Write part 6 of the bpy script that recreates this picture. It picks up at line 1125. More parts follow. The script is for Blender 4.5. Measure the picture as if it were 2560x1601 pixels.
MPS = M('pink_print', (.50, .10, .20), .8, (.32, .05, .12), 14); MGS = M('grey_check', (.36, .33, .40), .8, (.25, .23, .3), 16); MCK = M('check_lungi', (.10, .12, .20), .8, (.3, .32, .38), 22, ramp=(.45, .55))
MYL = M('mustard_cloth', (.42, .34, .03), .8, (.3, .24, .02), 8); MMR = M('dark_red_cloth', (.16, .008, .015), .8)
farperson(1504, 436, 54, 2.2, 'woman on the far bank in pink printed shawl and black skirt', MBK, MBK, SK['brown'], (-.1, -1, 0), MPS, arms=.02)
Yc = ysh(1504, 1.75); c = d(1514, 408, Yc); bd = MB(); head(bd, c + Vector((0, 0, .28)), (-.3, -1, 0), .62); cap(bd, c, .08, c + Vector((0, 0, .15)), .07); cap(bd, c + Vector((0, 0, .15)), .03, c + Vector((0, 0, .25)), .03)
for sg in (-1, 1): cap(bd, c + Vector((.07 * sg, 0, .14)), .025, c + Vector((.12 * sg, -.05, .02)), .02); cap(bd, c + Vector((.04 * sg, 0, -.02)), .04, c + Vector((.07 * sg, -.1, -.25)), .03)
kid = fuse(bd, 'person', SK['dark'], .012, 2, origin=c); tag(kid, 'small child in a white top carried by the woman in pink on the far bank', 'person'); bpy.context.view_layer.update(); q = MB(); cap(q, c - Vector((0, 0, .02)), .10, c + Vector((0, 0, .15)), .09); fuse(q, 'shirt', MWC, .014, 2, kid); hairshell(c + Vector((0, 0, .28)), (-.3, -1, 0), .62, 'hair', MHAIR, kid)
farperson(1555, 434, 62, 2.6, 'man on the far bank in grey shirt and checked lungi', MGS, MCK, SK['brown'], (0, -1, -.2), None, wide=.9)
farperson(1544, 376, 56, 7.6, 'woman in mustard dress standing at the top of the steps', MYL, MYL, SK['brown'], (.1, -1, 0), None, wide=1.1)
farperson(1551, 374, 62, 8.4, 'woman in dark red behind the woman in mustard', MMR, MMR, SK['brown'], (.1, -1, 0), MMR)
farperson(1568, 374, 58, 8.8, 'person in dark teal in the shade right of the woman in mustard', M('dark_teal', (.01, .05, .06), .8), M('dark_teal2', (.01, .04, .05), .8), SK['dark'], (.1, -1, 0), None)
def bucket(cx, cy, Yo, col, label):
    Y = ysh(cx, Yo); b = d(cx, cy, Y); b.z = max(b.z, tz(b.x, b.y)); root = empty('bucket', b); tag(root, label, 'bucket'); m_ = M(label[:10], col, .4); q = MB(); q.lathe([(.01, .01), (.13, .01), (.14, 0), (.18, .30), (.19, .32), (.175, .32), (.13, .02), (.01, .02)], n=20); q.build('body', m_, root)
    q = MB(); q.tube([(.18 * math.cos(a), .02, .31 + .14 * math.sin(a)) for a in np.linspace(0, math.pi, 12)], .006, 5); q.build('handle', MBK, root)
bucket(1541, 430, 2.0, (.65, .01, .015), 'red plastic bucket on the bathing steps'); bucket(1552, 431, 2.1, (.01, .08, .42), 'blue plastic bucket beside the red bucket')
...
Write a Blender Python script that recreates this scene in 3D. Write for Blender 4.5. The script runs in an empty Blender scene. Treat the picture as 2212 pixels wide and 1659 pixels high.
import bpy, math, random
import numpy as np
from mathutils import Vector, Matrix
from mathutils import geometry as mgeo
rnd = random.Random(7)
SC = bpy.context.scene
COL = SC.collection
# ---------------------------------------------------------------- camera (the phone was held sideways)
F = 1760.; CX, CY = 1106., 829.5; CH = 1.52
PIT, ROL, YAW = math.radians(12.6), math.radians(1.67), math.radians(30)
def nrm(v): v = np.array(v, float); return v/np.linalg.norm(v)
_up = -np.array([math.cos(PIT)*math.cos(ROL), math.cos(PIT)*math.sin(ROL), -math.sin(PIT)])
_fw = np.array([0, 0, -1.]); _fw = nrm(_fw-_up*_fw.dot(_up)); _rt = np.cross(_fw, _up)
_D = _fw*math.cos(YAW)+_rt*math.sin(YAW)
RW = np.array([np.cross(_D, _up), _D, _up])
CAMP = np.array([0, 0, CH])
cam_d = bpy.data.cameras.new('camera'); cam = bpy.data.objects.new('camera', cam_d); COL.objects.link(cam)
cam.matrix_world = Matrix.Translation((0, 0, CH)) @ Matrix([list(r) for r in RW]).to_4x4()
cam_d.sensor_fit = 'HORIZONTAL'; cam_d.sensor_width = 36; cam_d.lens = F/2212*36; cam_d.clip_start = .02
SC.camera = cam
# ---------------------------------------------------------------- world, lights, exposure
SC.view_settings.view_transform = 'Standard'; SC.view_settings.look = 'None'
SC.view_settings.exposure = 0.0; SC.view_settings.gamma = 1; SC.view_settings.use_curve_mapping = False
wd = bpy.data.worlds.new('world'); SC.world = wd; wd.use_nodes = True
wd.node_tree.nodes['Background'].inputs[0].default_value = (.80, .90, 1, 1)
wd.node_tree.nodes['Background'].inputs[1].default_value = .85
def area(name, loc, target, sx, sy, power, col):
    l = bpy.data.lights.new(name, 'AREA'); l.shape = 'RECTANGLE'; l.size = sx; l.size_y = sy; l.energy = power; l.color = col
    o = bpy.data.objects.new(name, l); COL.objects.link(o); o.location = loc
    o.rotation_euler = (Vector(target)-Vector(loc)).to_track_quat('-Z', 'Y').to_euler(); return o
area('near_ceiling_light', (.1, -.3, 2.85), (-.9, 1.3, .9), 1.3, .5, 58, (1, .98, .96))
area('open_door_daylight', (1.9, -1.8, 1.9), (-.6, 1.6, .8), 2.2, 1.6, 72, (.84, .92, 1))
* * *
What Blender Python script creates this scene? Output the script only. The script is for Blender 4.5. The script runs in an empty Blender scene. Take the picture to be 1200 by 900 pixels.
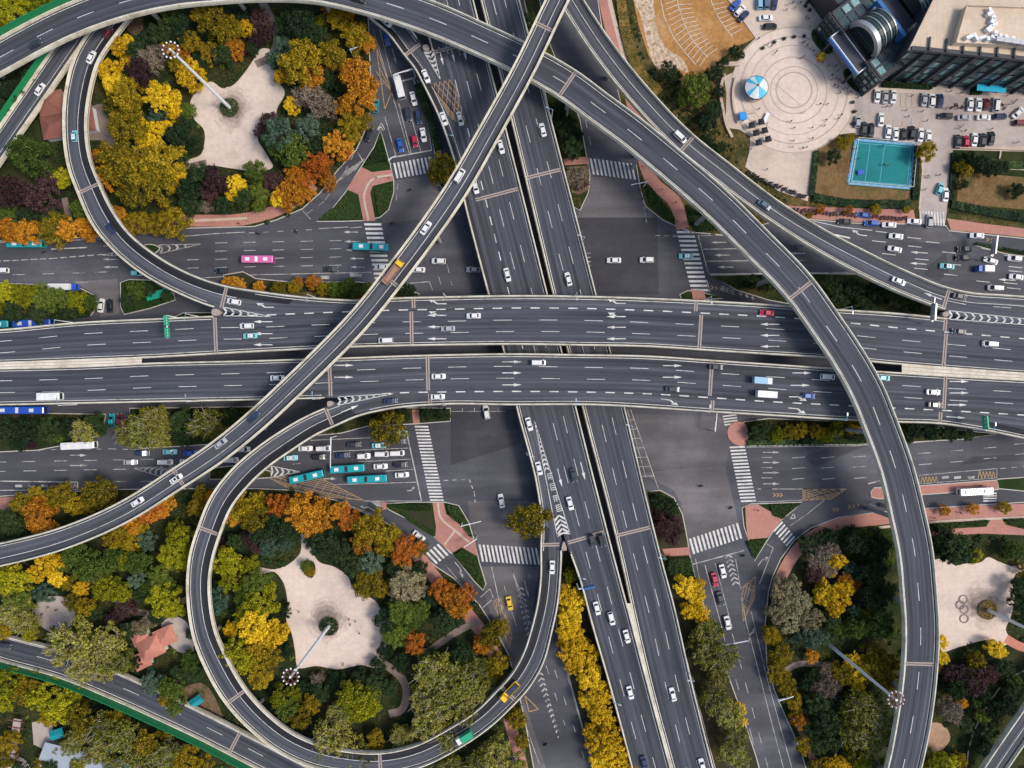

THE EXERCISE:
Using the records above, pull out each line where the word "Python" occurs.

FINISHED ANSWER:
Write a Blender Python script that recreates this scene in 3D. Write for Blender 4.5. The script runs in an empty Blender scene. Treat the picture as 2212 pixels wide and 1659 pixels high.
What Blender Python script creates this scene? Output the script only. The script is for Blender 4.5. The script runs in an empty Blender scene. Take the picture to be 1200 by 900 pixels.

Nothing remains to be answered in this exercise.